11/07/09 - In the eyes of state planners, the waters off Martha’s Vineyard, like those off Block Island, are prime locations for introducing the state’s first wind power farms. The difference is that Rhode Island officials envision eight turbines in the state waters south of Block Island. Massachuetts’ draft ocean plan envisions up to 166 turbines in the state waters off Cuttyhunk and Noman’s Land.
In addition, the Massachusetts plan would allow small “community wind farms” within 1,500 feet of the shore.
What frosts Vineyarders is that these are the only places along the entire Bay State coastline that the state task force has found suitable for wind farms. And they were picked out with zero input from the island.
They’re not against wind power, they say at public meetings, but they fear the effect on their vital tourism trade of such a concentration of offshore contraptions.
Many criteria
State officials have come to the island to explain why the off-island sites are the only suitable wind power sites in the state. Flipping one overlay over another, they show shipping lanes, commercial fishing activity, recreational boat traffic, whale habitat, eelgrass beds, endangered birds, controlled airspace, power grid infrastructure — and, most important, water depth and wind speed. Depths of more than 30 meters (almost 100 feet) were ruled out, as were areas north of Cape Cod without sufficient wind speeds.
Of course, big wind farms should be out beyond the three-mile state limit, these state officials say, but the lead time is very long: technology for deep-water towers is still years away and the federal leasing process is very slow-moving, they say.
Meanwhile, the state faces a self-imposed deadline of producing 20 percent of its power needs by the year 2020.
Angry islanders
The first hearing after islanders realized they were in the target area was an angry affair; more than 100 people turned out to “rail against the plan,” the Vineyard Gazette reported.
They were upset because they’d had no voice in preparation of the draft plan and because it seems to strip away the review powers of the Martha’s Vineyard Commission over development in island waters.
So they first thing they did was to ask the commission to initiate a district of critical planning concern (DCPC) that would, in effect, control all building projects exceeding 220 feet above mean sea level in the waters of Dukes County.

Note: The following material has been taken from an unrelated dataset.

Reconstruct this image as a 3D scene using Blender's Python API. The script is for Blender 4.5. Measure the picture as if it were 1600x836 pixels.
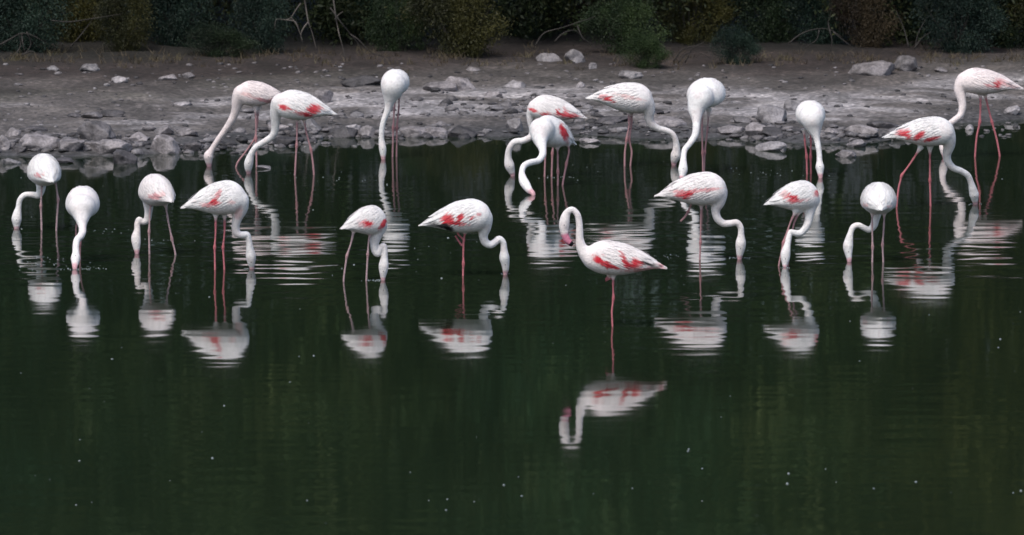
import bpy, math, random
import numpy as np
from mathutils import Vector

for o in list(bpy.data.objects): bpy.data.objects.remove(o)
SC = bpy.context.scene
COL = SC.collection
rnd = random.Random(7)
rng = np.random.default_rng(11)

# ------------------------------------------------------------------ camera
CAM_H = 8.9
F_PX = 13333.0                      # 300 mm lens on a 36 mm wide frame of 1600 px
PITCH = math.atan((418 + 900) / F_PX)
cam_d = bpy.data.cameras.new('camera')
cam = bpy.data.objects.new('camera', cam_d); COL.objects.link(cam)
cam.location = (0, 0, CAM_H)
cam.rotation_euler = (math.pi / 2 - PITCH, 0, 0)
cam_d.lens = 300.0; cam_d.sensor_width = 36.0
cam_d.clip_start = 1.0; cam_d.clip_end = 2000.0
cam_d.dof.use_dof = True
cam_d.dof.focus_distance = 91.0
cam_d.dof.aperture_fstop = 5.6
SC.camera = cam

# ------------------------------------------------------------------ light
SUN_EL, SUN_AZ = math.radians(57), math.radians(205)       # behind the camera, a little to the left
W = bpy.data.worlds.new('World'); SC.world = W; W.use_nodes = True
nt = W.node_tree
sky = nt.nodes.new('ShaderNodeTexSky'); sky.sky_type = 'NISHITA'; sky.sun_disc = False
sky.sun_elevation = SUN_EL; sky.sun_rotation = SUN_AZ
sky.air_density = 1.0; sky.dust_density = 3.0; sky.ozone_density = 0.6
bg = nt.nodes['Background']; bg.inputs['Strength'].default_value = 0.13
nt.links.new(sky.outputs[0], bg.inputs['Color'])
sl = bpy.data.lights.new('sun', 'SUN'); so = bpy.data.objects.new('sun', sl); COL.objects.link(so)
sl.energy = 1.5; sl.angle = math.radians(25); sl.color = (1.0, 0.96, 0.90)
sd = Vector((math.sin(SUN_AZ) * math.cos(SUN_EL), math.cos(SUN_AZ) * math.cos(SUN_EL), math.sin(SUN_EL)))
so.rotation_euler = sd.to_track_quat('Z', 'Y').to_euler(); so.location = (0, 60, 40)
SC.view_settings.view_transform = 'Standard'; SC.view_settings.look = 'None'
SC.view_settings.exposure = 0.6; SC.view_settings.gamma = 1.0
SC.cycles.max_bounces = 6; SC.cycles.filter_width = 1.6

# ------------------------------------------------------------------ projection helpers (photo pixel -> place)
cp, sp = math.cos(PITCH), math.sin(PITCH)
def ray(px, py):
    u = (px - 800) / F_PX; v = -(py - 418) / F_PX
    return np.array([u, cp + v * sp, -sp + v * cp])          # camera looks along +Y, pitched down
def at_plane(px, py, Y):
    d = ray(px, py); t = Y / d[1]
    return np.array([d[0] * t, Y, CAM_H + d[2] * t])
def at_z(px, py, z=0.0):
    d = ray(px, py); t = (z - CAM_H) / d[2]
    return np.array([d[0] * t, d[1] * t, z])
def to_px(P):
    P = np.asarray(P, float)
    x = P[..., 0]; y = P[..., 1]; z = P[..., 2] - CAM_H
    f = y * cp - z * sp; up = y * sp + z * cp
    return 800 + F_PX * x / f, 418 - F_PX * up / f

# ------------------------------------------------------------------ object helpers
def link_mesh(name, verts, faces, mats, parent=None, smooth=True, colors=None, kind=None, mat_idx=None):
    me = bpy.data.meshes.new(name)
    verts = np.asarray(verts, dtype=np.float32)
    if isinstance(faces, np.ndarray):
        n, k = faces.shape
        me.vertices.add(len(verts)); me.vertices.foreach_set('co', verts.ravel())
        me.loops.add(n * k); me.loops.foreach_set('vertex_index', faces.astype(np.int32).ravel())
        me.polygons.add(n); me.polygons.foreach_set('loop_start', np.arange(0, n * k, k, dtype=np.int32))
        me.update(calc_edges=True); me.validate()
    else:
        me.from_pydata([tuple(map(float, v)) for v in verts], [], [tuple(f) for f in faces]); me.update()
    if smooth: me.polygons.foreach_set('use_smooth', [True] * len(me.polygons))
    for m in (mats if isinstance(mats, (list, tuple)) else [mats]): me.materials.append(m)
    if mat_idx is not None: me.polygons.foreach_set('material_index', mat_idx)
    if colors is not None: put_colors(me, colors)
    o = bpy.data.objects.new(name, me); COL.objects.link(o)
    if parent is not None: o.parent = parent
    if kind: o['kind'] = kind
    return o
def put_colors(me, colors):
    a = me.color_attributes.new('tint', 'FLOAT_COLOR', 'POINT')
    c = np.ones((len(me.vertices), 4), np.float32); c[:, :3] = colors
    a.data.foreach_set('color', c.ravel())
def tag(o, label, cat, group=None, kind=None):
    o['label'] = label; o['category'] = cat
    if group: o['group'] = group
    if kind: o['kind'] = kind
    return o
def empty(name, loc):
    o = bpy.data.objects.new(name, None); COL.objects.link(o); o.location = loc
    o.empty_display_size = 0.1
    return o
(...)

The immediate effect is a year-long moratorium; the avowed purpose is to establish an island-driven framework for such projects. (The commission carefully excluded wind towers on land, where several municipal wind power projects are pending.)
Meanwhile, an island delegation has tried fruitlessly to get a meeting with Gov. Deval Patrick or his energy secretary.

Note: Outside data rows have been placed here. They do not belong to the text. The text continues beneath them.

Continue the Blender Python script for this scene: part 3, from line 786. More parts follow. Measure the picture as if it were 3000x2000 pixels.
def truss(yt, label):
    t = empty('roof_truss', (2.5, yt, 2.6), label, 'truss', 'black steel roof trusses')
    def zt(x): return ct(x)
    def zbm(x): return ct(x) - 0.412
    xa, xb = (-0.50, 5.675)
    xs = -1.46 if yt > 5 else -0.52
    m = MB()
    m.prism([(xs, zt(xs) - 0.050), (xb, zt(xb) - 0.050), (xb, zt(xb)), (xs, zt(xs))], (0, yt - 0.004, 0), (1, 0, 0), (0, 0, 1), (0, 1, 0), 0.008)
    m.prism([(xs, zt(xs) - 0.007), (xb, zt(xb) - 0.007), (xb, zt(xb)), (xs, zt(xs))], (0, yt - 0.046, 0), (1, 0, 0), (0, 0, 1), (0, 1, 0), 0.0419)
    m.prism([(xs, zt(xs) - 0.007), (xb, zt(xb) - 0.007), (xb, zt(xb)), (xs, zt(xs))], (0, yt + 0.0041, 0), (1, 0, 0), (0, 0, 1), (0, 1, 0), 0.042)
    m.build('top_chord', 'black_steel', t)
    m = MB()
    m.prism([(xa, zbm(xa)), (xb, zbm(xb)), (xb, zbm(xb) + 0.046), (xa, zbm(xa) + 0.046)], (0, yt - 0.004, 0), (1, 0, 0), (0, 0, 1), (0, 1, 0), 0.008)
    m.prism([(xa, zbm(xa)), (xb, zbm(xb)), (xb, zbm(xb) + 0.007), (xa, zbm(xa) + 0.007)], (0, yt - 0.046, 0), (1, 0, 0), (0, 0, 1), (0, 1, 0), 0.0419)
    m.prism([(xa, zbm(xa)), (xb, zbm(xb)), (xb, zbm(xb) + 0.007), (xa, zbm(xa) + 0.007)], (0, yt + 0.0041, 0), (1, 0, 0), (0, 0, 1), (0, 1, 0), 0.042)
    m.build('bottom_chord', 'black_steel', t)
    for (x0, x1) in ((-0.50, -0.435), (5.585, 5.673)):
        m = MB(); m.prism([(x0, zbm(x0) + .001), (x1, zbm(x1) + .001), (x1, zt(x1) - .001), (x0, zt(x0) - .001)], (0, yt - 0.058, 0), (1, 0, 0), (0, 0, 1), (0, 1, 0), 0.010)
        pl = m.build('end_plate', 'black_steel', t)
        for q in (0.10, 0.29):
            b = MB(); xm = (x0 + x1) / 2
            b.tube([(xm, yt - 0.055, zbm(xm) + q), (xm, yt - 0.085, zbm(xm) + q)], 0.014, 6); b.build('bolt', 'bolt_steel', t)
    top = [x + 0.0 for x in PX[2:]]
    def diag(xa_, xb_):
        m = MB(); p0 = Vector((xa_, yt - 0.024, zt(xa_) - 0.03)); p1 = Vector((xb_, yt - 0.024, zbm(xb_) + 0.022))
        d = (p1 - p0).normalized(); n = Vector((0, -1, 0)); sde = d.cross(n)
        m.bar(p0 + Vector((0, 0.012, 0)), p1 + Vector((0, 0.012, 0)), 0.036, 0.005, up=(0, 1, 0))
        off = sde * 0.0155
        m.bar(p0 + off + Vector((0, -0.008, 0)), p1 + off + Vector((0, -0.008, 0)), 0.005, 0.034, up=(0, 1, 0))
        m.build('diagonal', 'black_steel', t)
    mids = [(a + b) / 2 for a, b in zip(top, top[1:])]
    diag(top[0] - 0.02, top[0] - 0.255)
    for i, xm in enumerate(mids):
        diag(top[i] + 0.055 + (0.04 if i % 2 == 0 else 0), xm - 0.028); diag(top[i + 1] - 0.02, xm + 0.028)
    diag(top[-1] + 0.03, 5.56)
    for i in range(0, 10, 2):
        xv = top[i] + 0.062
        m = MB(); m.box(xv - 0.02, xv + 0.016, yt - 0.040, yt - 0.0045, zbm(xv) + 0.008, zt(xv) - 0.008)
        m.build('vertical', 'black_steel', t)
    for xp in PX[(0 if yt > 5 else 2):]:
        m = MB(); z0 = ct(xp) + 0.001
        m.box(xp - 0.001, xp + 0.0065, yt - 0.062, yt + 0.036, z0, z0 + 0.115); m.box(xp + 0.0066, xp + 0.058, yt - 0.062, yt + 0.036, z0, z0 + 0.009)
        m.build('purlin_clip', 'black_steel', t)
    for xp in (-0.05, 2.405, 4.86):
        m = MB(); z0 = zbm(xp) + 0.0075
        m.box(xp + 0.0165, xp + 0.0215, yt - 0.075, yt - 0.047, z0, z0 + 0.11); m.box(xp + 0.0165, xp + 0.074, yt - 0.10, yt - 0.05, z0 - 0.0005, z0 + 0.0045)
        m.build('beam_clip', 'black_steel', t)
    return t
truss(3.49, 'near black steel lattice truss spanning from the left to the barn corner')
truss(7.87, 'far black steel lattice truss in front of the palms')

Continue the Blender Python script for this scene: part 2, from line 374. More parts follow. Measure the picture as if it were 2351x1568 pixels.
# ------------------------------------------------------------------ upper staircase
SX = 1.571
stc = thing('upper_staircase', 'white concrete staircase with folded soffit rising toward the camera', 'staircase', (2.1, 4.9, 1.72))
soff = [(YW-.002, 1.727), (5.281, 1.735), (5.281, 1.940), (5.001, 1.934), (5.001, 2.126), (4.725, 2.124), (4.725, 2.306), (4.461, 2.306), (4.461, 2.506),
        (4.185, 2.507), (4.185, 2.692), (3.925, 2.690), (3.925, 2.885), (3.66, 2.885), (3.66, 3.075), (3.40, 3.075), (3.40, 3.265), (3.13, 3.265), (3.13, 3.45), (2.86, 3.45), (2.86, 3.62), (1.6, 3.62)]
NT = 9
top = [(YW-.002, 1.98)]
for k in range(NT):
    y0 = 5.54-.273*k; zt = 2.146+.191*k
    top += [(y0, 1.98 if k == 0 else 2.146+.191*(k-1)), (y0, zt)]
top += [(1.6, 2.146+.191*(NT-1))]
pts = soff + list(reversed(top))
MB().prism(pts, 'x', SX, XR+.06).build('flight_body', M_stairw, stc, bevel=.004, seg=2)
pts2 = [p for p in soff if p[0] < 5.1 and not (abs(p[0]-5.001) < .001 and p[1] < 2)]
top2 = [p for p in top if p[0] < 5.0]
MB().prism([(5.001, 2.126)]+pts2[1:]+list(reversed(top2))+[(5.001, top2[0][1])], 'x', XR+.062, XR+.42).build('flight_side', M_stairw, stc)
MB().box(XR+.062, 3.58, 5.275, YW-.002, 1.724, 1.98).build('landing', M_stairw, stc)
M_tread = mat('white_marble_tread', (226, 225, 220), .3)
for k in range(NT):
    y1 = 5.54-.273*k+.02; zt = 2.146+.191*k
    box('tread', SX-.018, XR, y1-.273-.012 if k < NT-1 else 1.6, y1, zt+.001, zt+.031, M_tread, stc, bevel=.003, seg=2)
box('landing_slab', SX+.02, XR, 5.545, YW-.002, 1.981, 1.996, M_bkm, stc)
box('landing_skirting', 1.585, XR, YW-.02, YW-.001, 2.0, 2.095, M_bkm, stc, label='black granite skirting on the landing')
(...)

The secretary’s assistant did bring to islanders an invitation to join a state-federal task force to lay the groundwork for big-scale wind farm development in deep federal waters. He also said the state would not “ram a project down the throat of a community that doesn’t want it.”

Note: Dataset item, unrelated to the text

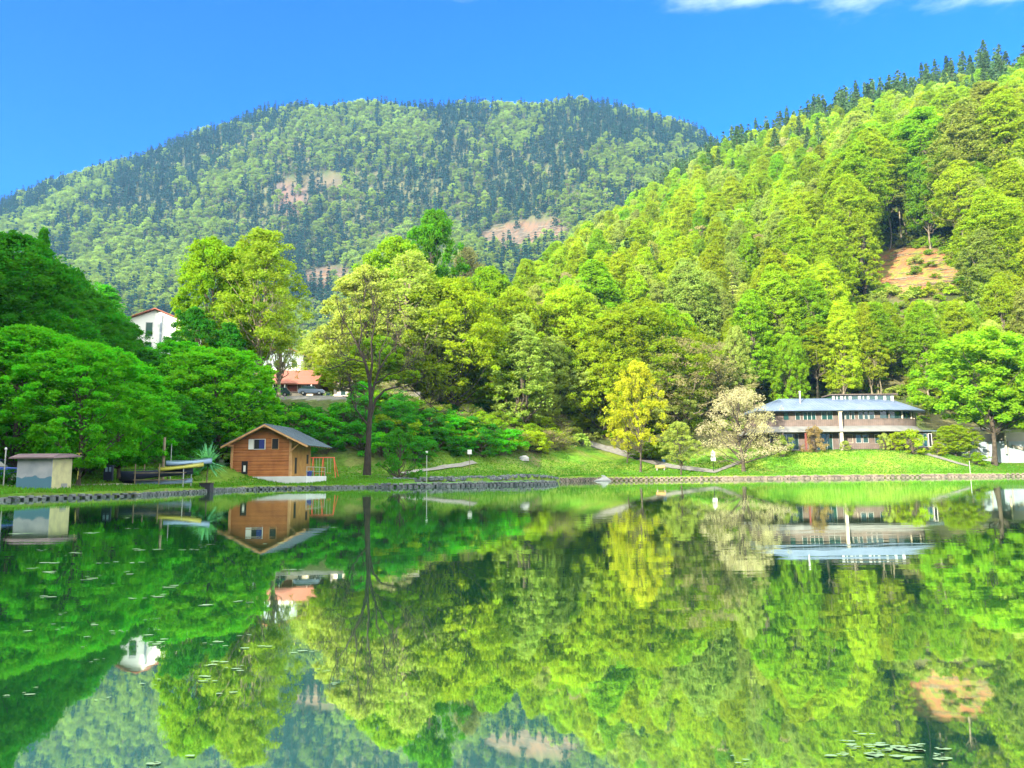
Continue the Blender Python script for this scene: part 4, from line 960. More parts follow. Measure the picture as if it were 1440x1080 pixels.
m = MB(); m.box(-.46, .46, -.10, -.06, h-1.95, h-1.16); m.build('sign_panel', M_WHITE, t, bevel=.06)
m = MB(); m.tube([(0, 0, h-.3), (0, 0, h+.05)], [.16, .03], 8); m.build('finial', M_WHITE, t)
t, h, k = post('shore_post', 'thin grey post standing in front of the sunlit lawn embankment', 'post', 1364.5, 666, 648, .05, M_METAL)
t, h, k = post('yellow_post', 'yellow T-shaped post between shed and tree trunk', 'post', 108.5, 675, 638, .045, M_YP, 50)
m = MB(); m.box(-.16, .16, -.05, .05, h, h+.05); m.build('crossbar', M_YP, t)
# bin and bench by the path
p = gpix(933, 650); t = thing('litter_bin', 'blue-grey litter bin under the golden tree by the path', 'bin', p)
m = MB(); m.tube([(0, 0, 0), (0, 0, 1.0)], [.34, .4], 14); m.build('body', M_BLUE, t); m = MB(); m.tube([(0, 0, 1.0), (0, 0, 1.08), (0, 0, 1.16)], [.44, .42, .2], 14); m.build('lid', M_METAL, t)
p = gpix(929, 661.5); t = thing('park_bench', 'pale wooden bench beside the path under the golden tree', 'bench', p, R(8))
MB().box(-.9, .9, -.22, .22, .42, .5).build('seat', M_BEAM, t, bevel=.01); MB().box(-.9, .9, .2, .27, .55, .95).build('backrest', M_BEAM, t, bevel=.01)
for x in (-.7, .7): MB().box(x-.06, x+.06, -.2, .24, -.1, .42).build('leg', M_CONC, t)
# boulder below the shrubs
p = gpix(737, 647.5); m = MB(); r_ = random.Random(4)
V = []; k = 9
for i in range(6):
    a = math.pi/2*i/5
    for j in range(k):
        b = 2*math.pi*j/k; q = r_.uniform(.8, 1.1); V.append((1.0*math.cos(a)*math.cos(b)*q, .6*math.cos(a)*math.sin(b)*q, .95*math.sin(a)*q-.1))
m.add(V, [(i*k+j, i*k+(j+1) % k, (i+1)*k+(j+1) % k, (i+1)*k+j) for i in range(5) for j in range(k)]); m.build('boulder', M_CONC, None, label='single pale boulder at the foot of the dark shrubs', category='boulder').location = p
# swing frame
Ys = 92.0; p = gp(455, Ys); ks = Ys/F; t = thing('swing_frame', 'red metal playground swing beside the boathouse', 'swing', p)
zt = at(455, 643.5, Ys).z-p.z; w_ = 15*ks
MB().tube([(-w_-.3, 0, zt), (w_, 0, zt)], .05, 8).build('top_bar', M_RED, t)
for x in (-w_, w_-.1, -.1):
    for s in (-1, 1): MB().tube([(x, 0, zt), (x+.45*(1 if x > 0 else 0), s*.85, -.1)], .045, 8).build('leg', M_RED, t)
for x in (-w_*.55, w_*.5):
    m = MB(); m.tube([(x-.2, 0, zt), (x-.2, 0, .55)], .015, 5); m.tube([(x+.2, 0, zt), (x+.2, 0, .55)], .015, 5); s_ = m.build('swing_rope', M_METAL, t); MB().box(x-.25, x+.25, -.1, .1, .5, .55).build('swing_seat', M_RED, s_)
# blue tub beside the boathouse
p = Vector((bx(1)*0+ray(436, 672)[0]*79, 79.0, 1.22)); t = thing('storage_tub', 'small blue tub standing on the plinth corner of the boathouse', 'tub', (p.x, 78.6, 1.22))
MB().tube([(0, 0, 0), (0, 0, .5)], [.25, .32], 14).build('body', M_SHUT, t); MB().tube([(0, 0, .5), (0, 0, .55)], [.35, .33], 14).build('rim', M_BLUE, t)
# white boat ashore left of the cabin
p = gp(321, 86, .3); t = thing('covered_dinghy', 'white covered dinghy on the grass left of the boathouse', 'boat', p, R(15)); hull(3.6, 1.5, .9, M_WHITE, t, z=-.3); MB().tube([(-1.8, 0, .55), (0, 0, .4), (1.8, 0, .55)], .03, 6).build('keel', M_METAL, t)
# spiky plant in a dark box
pp = gpix(290, 693.5); Yp = pp.y
t = thing('planter_box', 'dark wooden planter box on the lake edge holding the spiky plant', 'planter', pp); k = Yp/F
w_ = 7.5*k; MB().box(-w_, w_, -.35, .35, -.5, 5.5*k).build('box', M_POT, t, bevel=.02); MB().box(-w_-.05, w_+.05, -.4, .4, 5.5*k, 5.5*k+.06).build('rim', M_BARK, t)
t = thing('yucca_plant', 'spiky palm-like plant with long blue-green leaves in the dark planter', 'plant', (pp.x, pp.y, pp.z+5.5*k+.06))
hs_ = (684-660)*k; MB().tube([(0, 0, -.1), (.03, 0, hs_)], [.06, .05], 8).build('stem', M_BARKP, t)
r = np.random.default_rng(9); Vl = []; Fl = []
for i in range(150):
    th = r.uniform(0, 6.28); el = r.uniform(-.5, 1.45); Lr = 28*k*r.uniform(.7, 1.15); d = np.array([math.cos(th)*math.cos(el), math.sin(th)*math.cos(el), math.sin(el)]); sd_ = np.array([-math.sin(th), math.cos(th), 0])
    base = np.array([.03, 0, hs_+r.uniform(0, .35)]); n0 = len(Vl)*0+len(np.concatenate(Vl)) if Vl else 0
    q = np.linspace(0, 1, 5); P_ = base+d*(q*Lr)[:, None]; P_[:, 2] -= .22*Lr*q**2.2*math.cos(el)
    wd = .085*np.array([.6, 1, .9, .6, .05]); Vl.append(np.stack([P_-sd_*wd[:, None], P_+sd_*wd[:, None]], 1).reshape(-1, 3)); Fl += [(n0+2*j, n0+2*j+1, n0+2*j+3, n0+2*j+2) for j in range(4)]
V = np.concatenate(Vl); o = link('leaves', mesh_np('leaves', V, np.array(Fl), [M_LEAF], attr={'v': ('FACE', 'FLOAT', r.uniform(0, 1, len(Fl)))}), t); o.color = (.12, .36, .20, 1)
# cars
M_TYRE = mat('tyre', (.015, .015, .016), .9)
def car(label, px, Y, col, rz, z=None):
    p = gp(px, Y); t = thing('parked_car', label, 'car', p, R(rz), 'cars parked near the houses')
    pm = mat('car_paint', col, .3, .2, spec=.6)
    prof = [(-2.1, .35), (2.1, .35), (2.15, .75), (1.95, .95), (1.05, 1.02), (.55, 1.02), (-1.9, 1.05), (-2.15, .8)]
    m = MB(); n = len(prof); m.add([(x, y, z_) for y in (-.85, .85) for x, z_ in prof], [tuple(range(n)), tuple(reversed(range(n, 2*n)))]+[(i, n+i, n+(i+1) % n, (i+1) % n) for i in range(n)]); m.build('body', pm, t, bevel=.06)
    pr = [(-1.85, 1.04), (1.0, 1.02), (.45, 1.48), (-1.45, 1.50)]; m = MB(); m.add([(x, y*(1 if z_ < 1.1 else .84), z_) for y in (-.8, .8) for x, z_ in pr], [(0, 1, 2, 3), (7, 6, 5, 4), (0, 4, 5, 1), (1, 5, 6, 2), (2, 6, 7, 3), (3, 7, 4, 0)]); m.build('windows', M_GLASS, t, bevel=.04)
    MB().box(-1.5, .5, -.7, .7, 1.49, 1.54).build('roof', pm, t, bevel=.02)
    for x in (-1.3, 1.35):
        for y in (-.84, .84):
            w0 = MB().tube([(x, y-.1, .33), (x, y+.1, .33)], .33, 16).build('wheel', M_TYRE, t); MB().tube([(x, y-.115, .33), (x, y+.115, .33)], .2, 12).build('rim', M_METAL, w0)
    for y in (-.6, .6): MB().box(2.1, 2.19, y-.18, y+.18, .68, .82).build('headlight', M_WHITE, t)
car('light blue car parked before the red-roofed house', 438, 124, (.17, .22, .30), 8)
car('dark green car half hidden behind the leaves beside the red-roofed house', 391, 124, (.02, .05, .05), 185)
car('blue car by the lamp post at the frame edge past the shed', -9, 50, (.03, .08, .35), 20)
# low notice box and fence by the boats
p = gp(152, 58); t = thing('information_cabinet', 'dark blue cabinet with white notices between the two tree trunks', 'cabinet', p); MB().box(-.35, .35, -.1, .1, -.1, 1.25).build('cabinet', M_NAVY, t, bevel=.02)
for x in (-.2, .08): MB().box(x, x+.16, -.13, -.101, .75, 1.1).build('notice', M_LBLUE, t)

# ------------------------------------------------------------------ bare lakeside tree
def bare_tree():
    Y = 92.0; p = gp(516, Y); p.z -= .1
    t = thing('bare_tree', 'tall dark almost leafless tree on the lawn right of the boathouse', 'tree', p)
    r = np.random.default_rng(31); k = Y/F
    def w(px, py, dy=0): q = at(px, py, Y+dy)-p; return np.array([q.x, dy, q.z])
    limbs = [([(516, 668), (518, 630), (520, 595), (521, 565), (520, 535), (514, 510), (505, 488), (494, 468), (484, 452)], .34, .05, 0),
             ([(519, 600), (510, 590), (500, 575), (494, 562), (480, 556)], .12, .03, -1.2), ([(521, 588), (527, 562), (540, 549), (556, 545), (574, 541), (590, 556), (604, 568)], .17, .03, .8),
             ([(521, 565), (527, 540), (533, 520), (545, 500), (556, 488)], .17, .035, .5), ([(520, 540), (523, 510), (522, 480), (527, 455), (524, 430)], .16, .035, -.5),
             ([(514, 510), (498, 505), (486, 508), (474, 516)], .09, .02, .6), ([(528, 540), (545, 528), (560, 524), (572, 516)], .09, .02, -.6), ([(519, 548), (505, 540), (492, 542), (480, 548)], .08, .02, .9),
             ([(505, 488), (510, 465), (506, 440), (512, 420)], .09, .02, .2), ([(533, 520), (535, 495), (545, 470), (543, 448)], .09, .02, .9), ([(494, 468), (482, 470), (472, 476)], .06, .02, -.4)]
    paths = []; tips = []
    def grow(P, r0, d, lev):
        m = len(P)
        for _ in range(7 if lev == 0 else 4):
            i = int(r.integers(max(1, m//3), m)); s = P[i]
            d2 = unit(unit(P[min(i+1, m-1)]-P[i-1])*.7+r.normal(0, .6, 3)+np.array([0, 0, .35])); Lb = d*r.uniform(.6, 1.2)
            q = np.linspace(0, 1, 5)[:, None]; P2 = s+d2*Lb*q+np.array([0, 0, 1])*(q**2)*Lb*.2+r.normal(0, .05*Lb, (5, 3))*q
            paths.append((P2, np.linspace(r0, r0*.35, 5))); tips.append(P2[2:])
            if lev < 2: grow(P2, r0*.5, d*.62, lev+1)
    for L_, r0, r1, dy in limbs:
        n = len(L_); P = np.array([w(a, b, dy*i/(n-1)) for i, (a, b) in enumerate(L_)]); P[1:-1] += r.normal(0, .05, (n-2, 3)) if n > 2 else 0
        rad = np.linspace(r0, r1, n)*1.2
        if r0 > .3: rad[0] *= 1.35
        paths.append((P, rad)); grow(P[n//2:] if n > 5 else P, .058, 2.2, 0)
    V, Fq = tubes(paths, 6); link('trunk', mesh_np('trunk', V, Fq, [M_TWIG], smooth=True), t)
    T = np.concatenate(tips); T = T[r.integers(0, len(T), 500)]+r.normal(0, .12, (500, 3)); T = T[T[:, 2] > 8]
    V, Fq = leaves_at(T, unit(r.normal(size=T.shape)), .15, r); o = link('crown', mesh_np('crown', V, Fq, [M_LEAF], attr={'v': ('FACE', 'FLOAT', r.uniform(0, 1, len(Fq)))}), t); o.color = (.26, .22, .10, 1)
bare_tree()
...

But for right now, island leaders remain unmollified.
Island differences: an analysis
The difference between the Martha’s Vineyard experience and the Block Island experience with state wind power initiatives couldn’t be greater, and it’s not just the raw numbers.
The Vineyard has a much larger population, of course; it has a fully formed town and county political structure. It doesn’t go to Beacon Hill hat in hand to lobby, but to consult. It’s better represented — it and Nantucket elect a representative and both share a senator with Cape Cod.
Yet inevitably there’s a sense of distance from state power; the Vineyard, like Block Island, knows that in the Capitol its unique concerns are submerged in the larger issues of the day — notably, right now, crushing revenue deficits and spending cutbacks.
Also, Boston is much more environmentally active than Providence; environmental organizations blanket Beacon Hill and have a lot of clout. Needless to say, they support wind power with scant consideration for local concerns. In contrast, Rhode Island doesn’t even have a bottle bill.
And Vineyard residents are not driven by debilitating electricity costs to clutch at almost any hope for better, as Block Island residents may be. The Vineyard is much closer to and more connected to the mainland, from which it gets its electricity.
But still, one suspects that if Rhode Island and Deepwater Wind intended to erect 166 towering turbines just south of Block Island, they would think they had punched open a wasp’s nest of angry islanders, as Massachusetts energy officials must think today.
Based upon original reporting from the Martha’s Vineyard Times, the Vineyard Gazzette and the Cape Cod Times.